▶ Raw data:

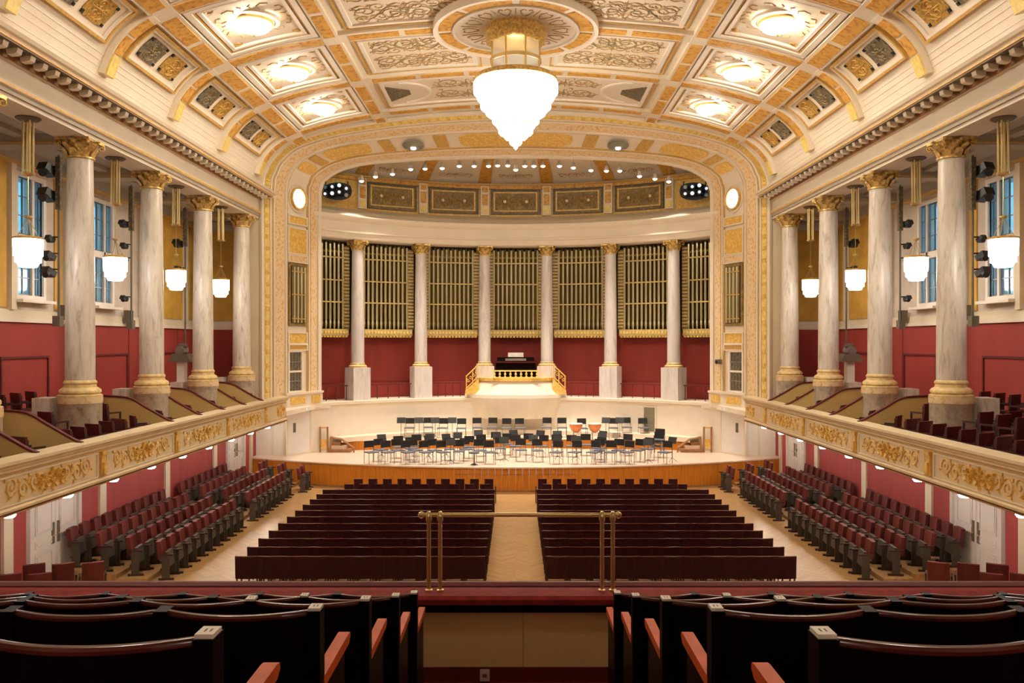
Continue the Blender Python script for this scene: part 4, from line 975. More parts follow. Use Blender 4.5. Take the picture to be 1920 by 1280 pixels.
for k in range(8):
    a = 2 * PI * k / 8; tx, ty = -math.sin(a), math.cos(a); cx, cy = 0.68 * math.cos(a), CHY + 0.68 * math.sin(a)
    for z0, z1 in ((zc + 0.08, zc + 0.46), (zc + 0.58, zc + 0.98)):
        MB().add([(cx - .24 * tx, cy - .24 * ty, z0), (cx + .24 * tx, cy + .24 * ty, z0), (cx + .24 * tx, cy + .24 * ty, z1), (cx - .24 * tx, cy - .24 * ty, z1)], [(0, 1, 2, 3)]).build('glass_panel', 'glasscyl', ch)
MB().lathe([(0.3, zc + 0.10), (1.0, zc + 0.10), (1.16, zc + 0.04), (1.20, zc - 0.02), (1.20, zc - 0.10), (1.14, zc - 0.14), (0.3, zc - 0.12)], 48, c0).build('gold_ring', 'capital', ch, True)
tiers = [(1.14, 7.50, 7.12, 44), (1.04, 7.22, 6.95, 40), (0.94, 7.02, 6.70, 36), (0.79, 6.84, 6.52, 30), (0.61, 6.62, 6.28, 26), (0.49, 6.40, 6.14, 22), (0.43, 6.26, 5.97, 20), (0.28, 6.02, 5.84, 14), (0.13, 5.90, 5.68, 8)]
for R, z0, z1, n in tiers:
    m = MB()
    for k in range(n):
        a = 2 * PI * k / n; x, y = R * math.cos(a), CHY + R * math.sin(a); q = PI * R / n * 0.98
        m.lathe([(0.0, E + z0), (q, E + z0 - 0.05), (q * 0.95, E + z1 + 0.06), (0.0, E + z1)], 4, (x, y, 0))
    m.build('crystal_tier', 'glow_ch', ch)
for R, z in ((1.06, 7.30), (0.66, 6.60), (0.48, 6.27)): MB().lathe([(R + 0.06, E + z + 0.025), (R + 0.10, E + z), (R + 0.06, E + z - 0.025)], 40, c0).build('tier_ring', 'gold', ch, True)
MB().lathe([(1.05, E + 7.45), (1.0, E + 7.0), (0.85, E + 6.75), (0.55, E + 6.35), (0.38, E + 6.1), (0.22, E + 5.9), (0.05, E + 5.75)], 24, c0).build('crystal_core', 'glow_ch', ch, True)
MB().lathe([(0.0, E + 5.72), (0.07, E + 5.67), (0.05, E + 5.60), (0.0, E + 5.55)], 10, c0).build('drop', 'glow_ch', ch, True)
# ---- ceiling bowls in the coffers
proto = None
for s in (-1, 1):
    for y0, y1 in [(q, q + 4.04) for q in (0.37, 4.41, 8.45)] + BAYS:
        ym = (y0 + y1) / 2; cs = s * (s2 + 0.30 + s1 - 0.36) / 2
        x, z, nx, nz = cprof(cs)
        lab = 'glowing crystal ceiling bowl in the %s coffer row, %s' % (side(s), {2.39: 'eighth from the arch', 6.43: 'seventh from the arch', 10.47: 'sixth from the arch', 14.51: 'fifth from the arch', 18.55: 'fourth from the arch', 22.59: 'third from the arch', 26.63: 'second from the arch', 30.67: 'nearest the arch'}[round(ym, 2)])
        loc = (x, ym, E + z - 0.30)
        if proto is None:
            proto = thing('ceiling_lamp', (0, 0, 0), lab, 'lamp', 'glowing bowls in the ceiling coffers')
            MB().lathe([(0.66, 0.36), (0.68, 0.28), (0.60, 0.25), (0.52, 0.26), (0.52, 0.36)], 28).build('ceiling_ring', 'white', proto, True)
            MB().lathe([(0.50, 0.28), (0.52, 0.22), (0.46, 0.19)], 28).build('bowl_rim', 'goldline', proto, True)
            MB().lathe([(0.47, 0.24), (0.44, 0.12), (0.34, 0.02), (0.18, -0.05), (0.0, -0.07)], 24, star=0.04).build('bowl', 'glow_ceil', proto, True)
            MB().lathe([(0.0, -0.15), (0.04, -0.12), (0.05, -0.08), (0.0, -0.05)], 8).build('finial', 'goldline', proto, True)
            proto.location = loc; proto.rotation_euler = (0, 0, 0)
        else: dup(proto, loc, 0, lab)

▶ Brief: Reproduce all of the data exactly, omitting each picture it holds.

▶ Reply:
Continue the Blender Python script for this scene: part 4, from line 975. More parts follow. Use Blender 4.5. Take the picture to be 1920 by 1280 pixels.
for k in range(8):
    a = 2 * PI * k / 8; tx, ty = -math.sin(a), math.cos(a); cx, cy = 0.68 * math.cos(a), CHY + 0.68 * math.sin(a)
    for z0, z1 in ((zc + 0.08, zc + 0.46), (zc + 0.58, zc + 0.98)):
        MB().add([(cx - .24 * tx, cy - .24 * ty, z0), (cx + .24 * tx, cy + .24 * ty, z0), (cx + .24 * tx, cy + .24 * ty, z1), (cx - .24 * tx, cy - .24 * ty, z1)], [(0, 1, 2, 3)]).build('glass_panel', 'glasscyl', ch)
MB().lathe([(0.3, zc + 0.10), (1.0, zc + 0.10), (1.16, zc + 0.04), (1.20, zc - 0.02), (1.20, zc - 0.10), (1.14, zc - 0.14), (0.3, zc - 0.12)], 48, c0).build('gold_ring', 'capital', ch, True)
tiers = [(1.14, 7.50, 7.12, 44), (1.04, 7.22, 6.95, 40), (0.94, 7.02, 6.70, 36), (0.79, 6.84, 6.52, 30), (0.61, 6.62, 6.28, 26), (0.49, 6.40, 6.14, 22), (0.43, 6.26, 5.97, 20), (0.28, 6.02, 5.84, 14), (0.13, 5.90, 5.68, 8)]
for R, z0, z1, n in tiers:
    m = MB()
    for k in range(n):
        a = 2 * PI * k / n; x, y = R * math.cos(a), CHY + R * math.sin(a); q = PI * R / n * 0.98
        m.lathe([(0.0, E + z0), (q, E + z0 - 0.05), (q * 0.95, E + z1 + 0.06), (0.0, E + z1)], 4, (x, y, 0))
    m.build('crystal_tier', 'glow_ch', ch)
for R, z in ((1.06, 7.30), (0.66, 6.60), (0.48, 6.27)): MB().lathe([(R + 0.06, E + z + 0.025), (R + 0.10, E + z), (R + 0.06, E + z - 0.025)], 40, c0).build('tier_ring', 'gold', ch, True)
MB().lathe([(1.05, E + 7.45), (1.0, E + 7.0), (0.85, E + 6.75), (0.55, E + 6.35), (0.38, E + 6.1), (0.22, E + 5.9), (0.05, E + 5.75)], 24, c0).build('crystal_core', 'glow_ch', ch, True)
MB().lathe([(0.0, E + 5.72), (0.07, E + 5.67), (0.05, E + 5.60), (0.0, E + 5.55)], 10, c0).build('drop', 'glow_ch', ch, True)
# ---- ceiling bowls in the coffers
proto = None
for s in (-1, 1):
    for y0, y1 in [(q, q + 4.04) for q in (0.37, 4.41, 8.45)] + BAYS:
        ym = (y0 + y1) / 2; cs = s * (s2 + 0.30 + s1 - 0.36) / 2
        x, z, nx, nz = cprof(cs)
        lab = 'glowing crystal ceiling bowl in the %s coffer row, %s' % (side(s), {2.39: 'eighth from the arch', 6.43: 'seventh from the arch', 10.47: 'sixth from the arch', 14.51: 'fifth from the arch', 18.55: 'fourth from the arch', 22.59: 'third from the arch', 26.63: 'second from the arch', 30.67: 'nearest the arch'}[round(ym, 2)])
        loc = (x, ym, E + z - 0.30)
        if proto is None:
            proto = thing('ceiling_lamp', (0, 0, 0), lab, 'lamp', 'glowing bowls in the ceiling coffers')
            MB().lathe([(0.66, 0.36), (0.68, 0.28), (0.60, 0.25), (0.52, 0.26), (0.52, 0.36)], 28).build('ceiling_ring', 'white', proto, True)
            MB().lathe([(0.50, 0.28), (0.52, 0.22), (0.46, 0.19)], 28).build('bowl_rim', 'goldline', proto, True)
            MB().lathe([(0.47, 0.24), (0.44, 0.12), (0.34, 0.02), (0.18, -0.05), (0.0, -0.07)], 24, star=0.04).build('bowl', 'glow_ceil', proto, True)
            MB().lathe([(0.0, -0.15), (0.04, -0.12), (0.05, -0.08), (0.0, -0.05)], 8).build('finial', 'goldline', proto, True)
            proto.location = loc; proto.rotation_euler = (0, 0, 0)
        else: dup(proto, loc, 0, lab)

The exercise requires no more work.